- **SHORT EXERCISE**: Extract the data exactly, missing nothing.

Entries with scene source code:
[Start]
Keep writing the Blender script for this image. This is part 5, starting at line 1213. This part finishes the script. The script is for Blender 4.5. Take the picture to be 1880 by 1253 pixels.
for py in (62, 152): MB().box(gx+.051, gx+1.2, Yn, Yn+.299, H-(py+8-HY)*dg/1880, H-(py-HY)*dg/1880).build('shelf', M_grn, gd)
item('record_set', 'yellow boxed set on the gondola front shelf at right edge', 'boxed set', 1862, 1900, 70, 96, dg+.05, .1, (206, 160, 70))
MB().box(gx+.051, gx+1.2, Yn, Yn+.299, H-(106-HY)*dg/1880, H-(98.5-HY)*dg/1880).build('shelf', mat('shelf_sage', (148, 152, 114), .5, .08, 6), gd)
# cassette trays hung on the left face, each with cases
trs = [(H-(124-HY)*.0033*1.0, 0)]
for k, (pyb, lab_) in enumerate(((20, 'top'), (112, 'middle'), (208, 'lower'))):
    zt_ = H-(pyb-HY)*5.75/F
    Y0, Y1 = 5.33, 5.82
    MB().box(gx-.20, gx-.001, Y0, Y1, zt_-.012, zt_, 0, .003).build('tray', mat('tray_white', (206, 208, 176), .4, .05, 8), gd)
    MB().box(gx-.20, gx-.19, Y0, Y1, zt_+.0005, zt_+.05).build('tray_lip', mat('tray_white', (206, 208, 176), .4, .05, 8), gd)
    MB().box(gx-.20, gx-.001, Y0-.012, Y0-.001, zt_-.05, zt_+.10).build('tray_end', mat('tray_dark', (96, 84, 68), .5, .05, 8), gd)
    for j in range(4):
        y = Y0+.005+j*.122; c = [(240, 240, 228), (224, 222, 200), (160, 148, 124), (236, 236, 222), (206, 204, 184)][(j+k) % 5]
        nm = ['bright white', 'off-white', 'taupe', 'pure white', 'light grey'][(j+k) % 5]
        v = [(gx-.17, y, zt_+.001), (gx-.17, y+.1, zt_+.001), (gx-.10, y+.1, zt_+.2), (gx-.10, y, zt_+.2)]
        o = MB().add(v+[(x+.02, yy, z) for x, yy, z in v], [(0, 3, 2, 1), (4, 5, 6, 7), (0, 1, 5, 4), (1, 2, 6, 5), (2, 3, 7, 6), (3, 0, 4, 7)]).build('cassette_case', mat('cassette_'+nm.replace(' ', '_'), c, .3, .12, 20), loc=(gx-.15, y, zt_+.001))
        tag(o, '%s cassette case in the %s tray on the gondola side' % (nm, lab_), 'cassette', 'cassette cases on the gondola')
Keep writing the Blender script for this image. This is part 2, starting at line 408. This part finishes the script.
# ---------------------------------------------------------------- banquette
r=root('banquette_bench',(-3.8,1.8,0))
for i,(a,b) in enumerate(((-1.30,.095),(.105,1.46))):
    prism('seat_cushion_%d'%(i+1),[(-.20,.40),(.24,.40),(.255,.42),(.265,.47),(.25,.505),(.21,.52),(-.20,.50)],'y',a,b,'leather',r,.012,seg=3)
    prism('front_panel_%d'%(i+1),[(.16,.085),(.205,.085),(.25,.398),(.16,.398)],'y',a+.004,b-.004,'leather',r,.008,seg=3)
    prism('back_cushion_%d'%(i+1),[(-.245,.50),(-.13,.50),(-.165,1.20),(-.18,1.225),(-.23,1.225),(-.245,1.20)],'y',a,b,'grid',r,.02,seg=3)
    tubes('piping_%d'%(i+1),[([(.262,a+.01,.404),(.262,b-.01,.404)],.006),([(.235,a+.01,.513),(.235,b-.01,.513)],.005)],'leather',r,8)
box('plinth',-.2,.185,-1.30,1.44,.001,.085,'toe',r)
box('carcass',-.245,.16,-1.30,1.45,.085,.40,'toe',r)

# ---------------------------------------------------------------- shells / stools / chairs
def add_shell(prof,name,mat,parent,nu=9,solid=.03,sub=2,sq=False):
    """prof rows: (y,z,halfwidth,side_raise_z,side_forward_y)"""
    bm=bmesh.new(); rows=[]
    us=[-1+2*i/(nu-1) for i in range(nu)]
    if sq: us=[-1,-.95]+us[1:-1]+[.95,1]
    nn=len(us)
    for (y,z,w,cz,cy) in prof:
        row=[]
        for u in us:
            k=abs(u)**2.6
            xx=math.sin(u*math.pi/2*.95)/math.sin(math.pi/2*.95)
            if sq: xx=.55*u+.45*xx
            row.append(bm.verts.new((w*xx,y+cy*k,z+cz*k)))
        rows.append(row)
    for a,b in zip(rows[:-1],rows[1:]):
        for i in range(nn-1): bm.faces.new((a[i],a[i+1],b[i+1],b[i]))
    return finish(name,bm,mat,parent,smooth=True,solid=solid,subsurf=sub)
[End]
- **EXERCISE RESPONSE**:
Keep writing the Blender script for this image. This is part 5, starting at line 1213. This part finishes the script. The script is for Blender 4.5. Take the picture to be 1880 by 1253 pixels.
for py in (62, 152): MB().box(gx+.051, gx+1.2, Yn, Yn+.299, H-(py+8-HY)*dg/1880, H-(py-HY)*dg/1880).build('shelf', M_grn, gd)
item('record_set', 'yellow boxed set on the gondola front shelf at right edge', 'boxed set', 1862, 1900, 70, 96, dg+.05, .1, (206, 160, 70))
MB().box(gx+.051, gx+1.2, Yn, Yn+.299, H-(106-HY)*dg/1880, H-(98.5-HY)*dg/1880).build('shelf', mat('shelf_sage', (148, 152, 114), .5, .08, 6), gd)
# cassette trays hung on the left face, each with cases
trs = [(H-(124-HY)*.0033*1.0, 0)]
for k, (pyb, lab_) in enumerate(((20, 'top'), (112, 'middle'), (208, 'lower'))):
    zt_ = H-(pyb-HY)*5.75/F
    Y0, Y1 = 5.33, 5.82
    MB().box(gx-.20, gx-.001, Y0, Y1, zt_-.012, zt_, 0, .003).build('tray', mat('tray_white', (206, 208, 176), .4, .05, 8), gd)
    MB().box(gx-.20, gx-.19, Y0, Y1, zt_+.0005, zt_+.05).build('tray_lip', mat('tray_white', (206, 208, 176), .4, .05, 8), gd)
    MB().box(gx-.20, gx-.001, Y0-.012, Y0-.001, zt_-.05, zt_+.10).build('tray_end', mat('tray_dark', (96, 84, 68), .5, .05, 8), gd)
    for j in range(4):
        y = Y0+.005+j*.122; c = [(240, 240, 228), (224, 222, 200), (160, 148, 124), (236, 236, 222), (206, 204, 184)][(j+k) % 5]
        nm = ['bright white', 'off-white', 'taupe', 'pure white', 'light grey'][(j+k) % 5]
        v = [(gx-.17, y, zt_+.001), (gx-.17, y+.1, zt_+.001), (gx-.10, y+.1, zt_+.2), (gx-.10, y, zt_+.2)]
        o = MB().add(v+[(x+.02, yy, z) for x, yy, z in v], [(0, 3, 2, 1), (4, 5, 6, 7), (0, 1, 5, 4), (1, 2, 6, 5), (2, 3, 7, 6), (3, 0, 4, 7)]).build('cassette_case', mat('cassette_'+nm.replace(' ', '_'), c, .3, .12, 20), loc=(gx-.15, y, zt_+.001))
        tag(o, '%s cassette case in the %s tray on the gondola side' % (nm, lab_), 'cassette', 'cassette cases on the gondola')
Keep writing the Blender script for this image. This is part 2, starting at line 408. This part finishes the script.
# ---------------------------------------------------------------- banquette
r=root('banquette_bench',(-3.8,1.8,0))
for i,(a,b) in enumerate(((-1.30,.095),(.105,1.46))):
    prism('seat_cushion_%d'%(i+1),[(-.20,.40),(.24,.40),(.255,.42),(.265,.47),(.25,.505),(.21,.52),(-.20,.50)],'y',a,b,'leather',r,.012,seg=3)
    prism('front_panel_%d'%(i+1),[(.16,.085),(.205,.085),(.25,.398),(.16,.398)],'y',a+.004,b-.004,'leather',r,.008,seg=3)
    prism('back_cushion_%d'%(i+1),[(-.245,.50),(-.13,.50),(-.165,1.20),(-.18,1.225),(-.23,1.225),(-.245,1.20)],'y',a,b,'grid',r,.02,seg=3)
    tubes('piping_%d'%(i+1),[([(.262,a+.01,.404),(.262,b-.01,.404)],.006),([(.235,a+.01,.513),(.235,b-.01,.513)],.005)],'leather',r,8)
box('plinth',-.2,.185,-1.30,1.44,.001,.085,'toe',r)
box('carcass',-.245,.16,-1.30,1.45,.085,.40,'toe',r)

# ---------------------------------------------------------------- shells / stools / chairs
def add_shell(prof,name,mat,parent,nu=9,solid=.03,sub=2,sq=False):
    """prof rows: (y,z,halfwidth,side_raise_z,side_forward_y)"""
    bm=bmesh.new(); rows=[]
    us=[-1+2*i/(nu-1) for i in range(nu)]
    if sq: us=[-1,-.95]+us[1:-1]+[.95,1]
    nn=len(us)
    for (y,z,w,cz,cy) in prof:
        row=[]
        for u in us:
            k=abs(u)**2.6
            xx=math.sin(u*math.pi/2*.95)/math.sin(math.pi/2*.95)
            if sq: xx=.55*u+.45*xx
            row.append(bm.verts.new((w*xx,y+cy*k,z+cz*k)))
        rows.append(row)
    for a,b in zip(rows[:-1],rows[1:]):
        for i in range(nn-1): bm.faces.new((a[i],a[i+1],b[i+1],b[i]))
    return finish(name,bm,mat,parent,smooth=True,solid=solid,subsurf=sub)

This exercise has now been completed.